On 9/26/2011 10:48 AM, Sandro Santilli wrote:
On Sat, Sep 24, 2011 at 11:32:24PM -0400, Stephen Woodbridge wrote:
Hi all,

I wrote code years ago in C that would take a cloud of 3D points
insert them into a Delaunay triangular surface, then slice the
surface triangles with a plane(s) into intersecting edges and then
composite rings from the edges. It seems like we are very close to
being able to do this in PostGIS. I'm not sure if we have the
Delaunay triangularization yet.

I'm thinking of something like:

select b.z, a.* from
   st_buildarea(
     st_collect(
       intersection(
         delaunay_triangles(
           select the_geom from points),
           st_translate(
             st_expand(select extents(the_geom) from points, 0.1),
             0.0, 0.0, b.z
           )
         )
       )
     )
   ) as a,
   (select 1.0 * generate_series(2, 10, 2) as z) as b
  group by b.z;

So I'm thinking of something like this is the use case, where this
would create contour rings for Z at 2, 4, 6, 8, and 10 based on the
triangulated surface created from the points. My SQL is probably
broken, but it is only to present the idea.

So any ideas on how to do this now?
Or if Delaunay triangularization will get added to PostGIS or GEOS?

Delaunay triangularization is in JTS already.
Should be ported to GEOS first (3.4.0?) and then
PostGIS (2.1?) could use it.

There's been some interest for the first step but none of that ended
up turning into actual fundings.

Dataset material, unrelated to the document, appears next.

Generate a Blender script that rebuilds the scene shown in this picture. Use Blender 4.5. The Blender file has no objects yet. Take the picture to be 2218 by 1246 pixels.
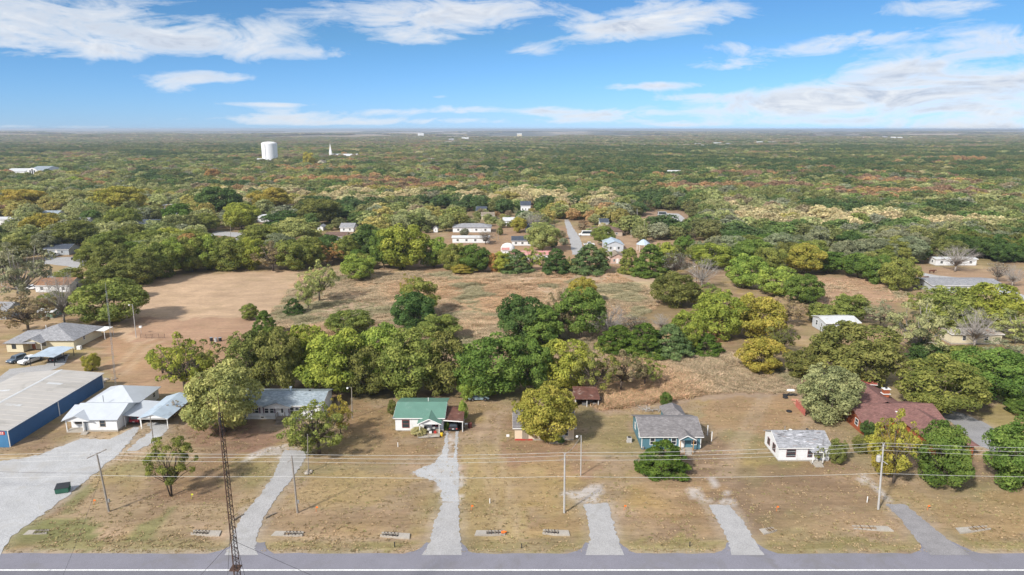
import bpy, bmesh, math, random
import numpy as np
from mathutils import Vector, Matrix

R = math.radians
rng = np.random.default_rng(7)
random.seed(7)
scene = bpy.context.scene
COL = scene.collection

# ------------------------------------------------------------------ camera
CAM_H, F, PITCH = 58.0, 1479.0, R(13.06)
SA, CA = math.sin(PITCH), math.cos(PITCH)
cam_d = bpy.data.cameras.new('camera')
cam_d.sensor_width = 36.0
cam_d.lens = F / 2218.0 * 36.0
cam_d.clip_start = 0.5
cam_d.clip_end = 200000.0
cam = bpy.data.objects.new('camera', cam_d)
cam.location = (0, 0, CAM_H)
cam.rotation_euler = (math.pi / 2 - PITCH, 0, 0)
COL.objects.link(cam)
scene.camera = cam

# ------------------------------------------------------------------ sun, sky, exposure
SUN_EL, SUN_AZ = R(38), R(222)          # azimuth clockwise from +Y: light comes from the left, a little behind the camera
SUN_POWER, SUN_ANGLE = 2.95, R(5)
SKY_STRENGTH = 0.105
EXPOSURE = 0.95
sun_d = bpy.data.lights.new('sun', 'SUN')
sun_d.energy = SUN_POWER
sun_d.angle = SUN_ANGLE
sun_d.color = (1.0, 0.95, 0.87)
sun = bpy.data.objects.new('sun', sun_d)
sdir = Vector((math.sin(SUN_AZ) * math.cos(SUN_EL), math.cos(SUN_AZ) * math.cos(SUN_EL), math.sin(SUN_EL)))
sun.rotation_euler = sdir.to_track_quat('Z', 'Y').to_euler()
sun.location = (0, 0, 300)
COL.objects.link(sun)

def ray_dir(px, py):
    u, v = px - 1109.0, py - 623.0
    return u, F * CA - v * SA, -(F * SA + v * CA)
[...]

It'll surely be helpful to have use
cases like yours in the C-API interface design phase.

--strk;

   ()   Free GIS&  Flash consultant/developer
   /\   http://strk.keybit.net/services.html

Hi strk,

Well, I wish I was in a position for offer funding, but I'm not although I do occasionally discuss that with clients.

If there is a ticket that you would like me to update with use cases I would be happy to do that. This use case is very broad in its applicability to real world cases. Think of the points as XY as in location of a sensor or some other point of measurement and the Z as the measurement value. Creating a 3D triangulated surface and cutting it with z-planes creates contours of equal value results. Create a vertical plane(s) and you are generating elevation profiles. and if you have 2d path like a bicycle route, a GPS track, etc and extrude that into a vertical panel the intersects the surface, you intersection becomes the measurement profile of the path. If the surface is elevation, then you have an elevation profile, if the measurement was chemical concentrations in a water body and the track is fish, then the profile because an exposure profile for the fish.

So some use cases of this are:

1. driving distance - compute the costs to the node using Dijkstra and the XY is the node location and Z is the cost. 2. weather air-presure - XY is sensor location Z is the bars, rings are isobars
3. XY location, Z=altitude, height contours one of the more obvious cases

And I think that being able to build a pipeline of functions like I offered above would be extremely useful. in all of these use cases.

While I do not need it specifically at the moment, anyone trying to render 3D landscapes might want to be able to extract the triangles or might want to be able to apply hillshading to the the triangulated surface and create a postGIS raster as a result. For the hillshading task I believe they would like to get the average normal at the each triangle node, this is needed for both Gouraud and Phong shading algorithms, being able to extract that might be of interest in the future.

Thank you for the feedback and update.